Quote WARRIORCRAIG="WARRIORCRAIG"Err, no. I remember at the time when watching that game commenting that the HB partnership wasn't working because Sinfield was too slow and Chase was too unstructured and they weren't bringing Tomkins in to the attack enough. For me, come the WC, Widdop needs to be the 6 and someone really needs to put a name on the 7 shirt as there are currently no stand out contenders.'"
I like the thinking behind pairing Sinfield (a fairly rigid, structured organiser) with a more unpredictable, quicker half back. As a partnership it didn't work. In part because when Chase did the meandering roaming across in front of the Australian or Kiwi defensive line that had served him so well for Cas he just ended up looking like a headless chicken, ran his wide players out of the game and got rid of the depth Tomkins needed. Chase is capable of a plan B, but didn't produce it. I know not why, when his Plan A so transparently doesn't work at Test level.
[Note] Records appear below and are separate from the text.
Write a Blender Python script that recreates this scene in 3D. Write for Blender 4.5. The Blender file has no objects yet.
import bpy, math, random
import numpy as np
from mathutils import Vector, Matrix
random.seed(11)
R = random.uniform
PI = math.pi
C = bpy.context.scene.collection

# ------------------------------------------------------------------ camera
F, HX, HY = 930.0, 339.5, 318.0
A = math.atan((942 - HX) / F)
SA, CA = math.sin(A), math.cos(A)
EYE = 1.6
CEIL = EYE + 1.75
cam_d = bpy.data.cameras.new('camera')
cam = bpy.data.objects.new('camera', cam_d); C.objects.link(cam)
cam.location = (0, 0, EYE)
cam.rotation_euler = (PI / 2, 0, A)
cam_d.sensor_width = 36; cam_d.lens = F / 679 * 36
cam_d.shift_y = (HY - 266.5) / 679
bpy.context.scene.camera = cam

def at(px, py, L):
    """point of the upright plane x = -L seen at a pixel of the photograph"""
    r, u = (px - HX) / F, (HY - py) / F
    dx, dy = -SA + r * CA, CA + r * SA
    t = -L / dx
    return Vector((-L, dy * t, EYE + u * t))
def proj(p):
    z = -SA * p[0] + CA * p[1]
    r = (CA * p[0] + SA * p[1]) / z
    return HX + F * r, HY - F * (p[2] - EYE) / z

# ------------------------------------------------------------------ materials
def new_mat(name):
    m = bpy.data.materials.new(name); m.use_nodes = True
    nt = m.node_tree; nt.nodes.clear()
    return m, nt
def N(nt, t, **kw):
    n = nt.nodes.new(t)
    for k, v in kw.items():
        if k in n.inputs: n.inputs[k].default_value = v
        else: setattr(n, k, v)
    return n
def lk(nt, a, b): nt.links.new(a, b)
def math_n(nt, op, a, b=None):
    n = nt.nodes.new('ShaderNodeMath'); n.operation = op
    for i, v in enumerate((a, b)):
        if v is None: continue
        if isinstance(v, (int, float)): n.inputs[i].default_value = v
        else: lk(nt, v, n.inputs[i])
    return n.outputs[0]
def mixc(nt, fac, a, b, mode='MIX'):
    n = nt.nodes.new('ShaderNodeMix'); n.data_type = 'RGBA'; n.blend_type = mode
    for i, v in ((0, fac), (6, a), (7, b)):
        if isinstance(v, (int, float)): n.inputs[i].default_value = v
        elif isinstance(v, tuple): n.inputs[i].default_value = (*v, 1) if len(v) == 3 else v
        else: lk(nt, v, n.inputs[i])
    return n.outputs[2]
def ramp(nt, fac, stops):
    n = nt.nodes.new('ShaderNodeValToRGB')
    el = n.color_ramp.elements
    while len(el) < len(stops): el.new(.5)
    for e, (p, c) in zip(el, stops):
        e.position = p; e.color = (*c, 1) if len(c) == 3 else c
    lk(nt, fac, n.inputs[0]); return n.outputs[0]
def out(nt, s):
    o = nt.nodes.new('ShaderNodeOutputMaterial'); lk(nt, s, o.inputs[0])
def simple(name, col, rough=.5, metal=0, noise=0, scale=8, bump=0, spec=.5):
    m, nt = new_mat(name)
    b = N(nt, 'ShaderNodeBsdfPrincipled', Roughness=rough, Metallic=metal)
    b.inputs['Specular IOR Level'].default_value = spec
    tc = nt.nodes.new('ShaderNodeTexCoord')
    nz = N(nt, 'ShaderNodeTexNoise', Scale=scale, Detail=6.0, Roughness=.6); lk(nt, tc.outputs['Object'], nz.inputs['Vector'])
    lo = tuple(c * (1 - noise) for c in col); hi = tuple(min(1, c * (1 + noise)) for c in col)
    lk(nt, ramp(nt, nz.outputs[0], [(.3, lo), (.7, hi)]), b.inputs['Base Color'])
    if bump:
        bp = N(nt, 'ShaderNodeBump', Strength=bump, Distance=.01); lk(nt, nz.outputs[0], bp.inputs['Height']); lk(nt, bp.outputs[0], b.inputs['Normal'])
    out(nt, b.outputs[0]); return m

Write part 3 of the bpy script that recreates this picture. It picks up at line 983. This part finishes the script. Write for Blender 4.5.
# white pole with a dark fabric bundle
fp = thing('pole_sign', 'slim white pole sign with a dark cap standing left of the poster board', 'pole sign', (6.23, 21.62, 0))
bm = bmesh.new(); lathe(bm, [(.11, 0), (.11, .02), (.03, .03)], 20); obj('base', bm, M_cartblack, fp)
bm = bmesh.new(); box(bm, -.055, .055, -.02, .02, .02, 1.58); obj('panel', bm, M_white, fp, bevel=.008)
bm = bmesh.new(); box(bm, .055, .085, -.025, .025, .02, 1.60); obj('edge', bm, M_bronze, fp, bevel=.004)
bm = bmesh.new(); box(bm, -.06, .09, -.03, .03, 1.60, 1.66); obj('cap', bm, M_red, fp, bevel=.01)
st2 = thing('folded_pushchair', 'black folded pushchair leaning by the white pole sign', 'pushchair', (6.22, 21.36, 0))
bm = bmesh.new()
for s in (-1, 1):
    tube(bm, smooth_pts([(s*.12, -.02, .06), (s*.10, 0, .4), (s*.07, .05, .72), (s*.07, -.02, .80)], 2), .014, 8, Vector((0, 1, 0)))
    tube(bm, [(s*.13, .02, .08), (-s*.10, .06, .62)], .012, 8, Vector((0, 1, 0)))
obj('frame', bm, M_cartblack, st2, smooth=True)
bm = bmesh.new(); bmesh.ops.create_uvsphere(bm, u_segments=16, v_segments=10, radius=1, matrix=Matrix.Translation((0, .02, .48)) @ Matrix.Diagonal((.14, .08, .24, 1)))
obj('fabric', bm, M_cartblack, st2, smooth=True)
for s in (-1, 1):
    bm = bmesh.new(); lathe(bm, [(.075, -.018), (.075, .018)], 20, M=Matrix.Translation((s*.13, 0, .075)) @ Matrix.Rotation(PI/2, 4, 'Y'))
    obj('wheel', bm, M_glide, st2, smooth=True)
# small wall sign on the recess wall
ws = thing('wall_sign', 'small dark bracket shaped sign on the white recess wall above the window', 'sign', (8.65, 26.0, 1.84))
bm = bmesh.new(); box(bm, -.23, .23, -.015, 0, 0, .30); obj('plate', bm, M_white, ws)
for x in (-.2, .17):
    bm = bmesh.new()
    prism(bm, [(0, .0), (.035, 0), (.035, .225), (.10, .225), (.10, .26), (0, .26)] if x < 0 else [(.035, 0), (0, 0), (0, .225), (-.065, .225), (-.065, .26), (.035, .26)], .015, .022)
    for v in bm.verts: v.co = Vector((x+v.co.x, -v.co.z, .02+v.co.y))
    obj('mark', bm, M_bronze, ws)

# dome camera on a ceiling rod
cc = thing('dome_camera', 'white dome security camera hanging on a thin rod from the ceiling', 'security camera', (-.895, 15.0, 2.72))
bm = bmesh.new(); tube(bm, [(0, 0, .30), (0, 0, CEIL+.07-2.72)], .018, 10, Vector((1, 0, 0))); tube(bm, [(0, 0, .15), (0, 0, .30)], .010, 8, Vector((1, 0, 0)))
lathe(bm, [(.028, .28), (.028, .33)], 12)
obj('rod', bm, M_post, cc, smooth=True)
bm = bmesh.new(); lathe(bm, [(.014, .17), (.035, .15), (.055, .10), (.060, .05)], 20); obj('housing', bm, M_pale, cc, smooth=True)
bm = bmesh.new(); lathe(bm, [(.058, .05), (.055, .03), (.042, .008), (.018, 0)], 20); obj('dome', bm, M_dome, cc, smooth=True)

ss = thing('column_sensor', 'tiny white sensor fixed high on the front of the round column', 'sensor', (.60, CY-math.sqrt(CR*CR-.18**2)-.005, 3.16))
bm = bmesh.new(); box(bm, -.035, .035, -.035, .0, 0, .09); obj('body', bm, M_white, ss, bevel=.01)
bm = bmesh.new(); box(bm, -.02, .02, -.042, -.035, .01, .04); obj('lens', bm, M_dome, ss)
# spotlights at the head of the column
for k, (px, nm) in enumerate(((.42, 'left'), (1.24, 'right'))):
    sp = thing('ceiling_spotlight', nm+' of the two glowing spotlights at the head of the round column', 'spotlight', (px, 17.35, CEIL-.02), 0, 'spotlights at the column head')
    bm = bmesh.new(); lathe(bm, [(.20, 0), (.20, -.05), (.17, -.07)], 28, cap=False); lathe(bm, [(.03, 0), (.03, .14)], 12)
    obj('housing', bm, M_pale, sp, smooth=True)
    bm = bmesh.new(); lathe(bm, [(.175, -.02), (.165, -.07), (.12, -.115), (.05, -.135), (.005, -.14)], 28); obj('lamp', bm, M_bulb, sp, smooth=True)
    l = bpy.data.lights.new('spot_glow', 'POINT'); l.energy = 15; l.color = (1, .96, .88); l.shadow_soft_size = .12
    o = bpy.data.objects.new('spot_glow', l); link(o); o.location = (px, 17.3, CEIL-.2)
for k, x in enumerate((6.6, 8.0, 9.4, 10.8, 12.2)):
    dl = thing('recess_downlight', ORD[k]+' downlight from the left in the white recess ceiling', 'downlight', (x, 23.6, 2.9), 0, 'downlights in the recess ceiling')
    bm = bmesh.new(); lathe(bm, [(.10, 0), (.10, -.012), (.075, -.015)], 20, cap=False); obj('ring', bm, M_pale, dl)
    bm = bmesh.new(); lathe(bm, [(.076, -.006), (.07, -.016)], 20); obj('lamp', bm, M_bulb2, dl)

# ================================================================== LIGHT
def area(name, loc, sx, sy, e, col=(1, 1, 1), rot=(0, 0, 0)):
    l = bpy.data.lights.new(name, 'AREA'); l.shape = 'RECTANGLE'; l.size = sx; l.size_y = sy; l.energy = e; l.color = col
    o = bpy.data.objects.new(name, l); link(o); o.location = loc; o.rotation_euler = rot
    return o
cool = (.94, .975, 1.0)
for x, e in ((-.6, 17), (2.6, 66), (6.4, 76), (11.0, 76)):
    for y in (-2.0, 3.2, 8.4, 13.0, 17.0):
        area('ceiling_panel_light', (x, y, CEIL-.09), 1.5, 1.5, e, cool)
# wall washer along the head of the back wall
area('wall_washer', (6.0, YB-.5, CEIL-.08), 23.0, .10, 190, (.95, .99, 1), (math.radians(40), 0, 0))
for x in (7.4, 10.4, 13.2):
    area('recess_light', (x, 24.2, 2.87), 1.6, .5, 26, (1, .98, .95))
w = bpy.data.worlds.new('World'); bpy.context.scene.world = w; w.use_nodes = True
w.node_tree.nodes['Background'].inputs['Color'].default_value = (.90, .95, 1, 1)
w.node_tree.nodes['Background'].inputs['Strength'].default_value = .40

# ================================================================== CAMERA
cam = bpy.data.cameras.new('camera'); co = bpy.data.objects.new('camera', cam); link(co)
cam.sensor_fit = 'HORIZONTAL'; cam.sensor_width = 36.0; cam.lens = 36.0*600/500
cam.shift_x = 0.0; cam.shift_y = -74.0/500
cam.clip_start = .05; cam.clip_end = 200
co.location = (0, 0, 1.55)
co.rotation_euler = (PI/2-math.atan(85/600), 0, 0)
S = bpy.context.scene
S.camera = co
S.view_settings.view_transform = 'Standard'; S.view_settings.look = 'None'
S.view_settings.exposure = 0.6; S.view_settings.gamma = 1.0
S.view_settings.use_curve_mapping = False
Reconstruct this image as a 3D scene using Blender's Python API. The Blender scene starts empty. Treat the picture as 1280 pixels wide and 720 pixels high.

Given that 6 and 7 are increasingly interchangeable these days, I'd go for Sinfield and Widdop as a first choice pairing. We don't produce top class 7s in this country, at least in part because no SL teams play with any one player consistently in the old scrum half position.
We have to bring Tomkins into the game as much as we can, but we have to do it in the areas that he's most dangerous from, chiming in from deep with runners outside him. That means halves that don't have a liking for hanging onto the ball too much and arcing out wide. Burrow plays like that for Leeds, and it works for Leeds, Chase does similar for Cas (when he isn't too busy trying to engineer an exit). But it doesn't bring a player like Tomkins into the game in the right places, which is why Leuluai and Finch don't do it so much for Wigan. Tomkins is our most dangerous player and the biggest attacking threat we've had at Test level in a long time, so we need to pick halves that allow him to play.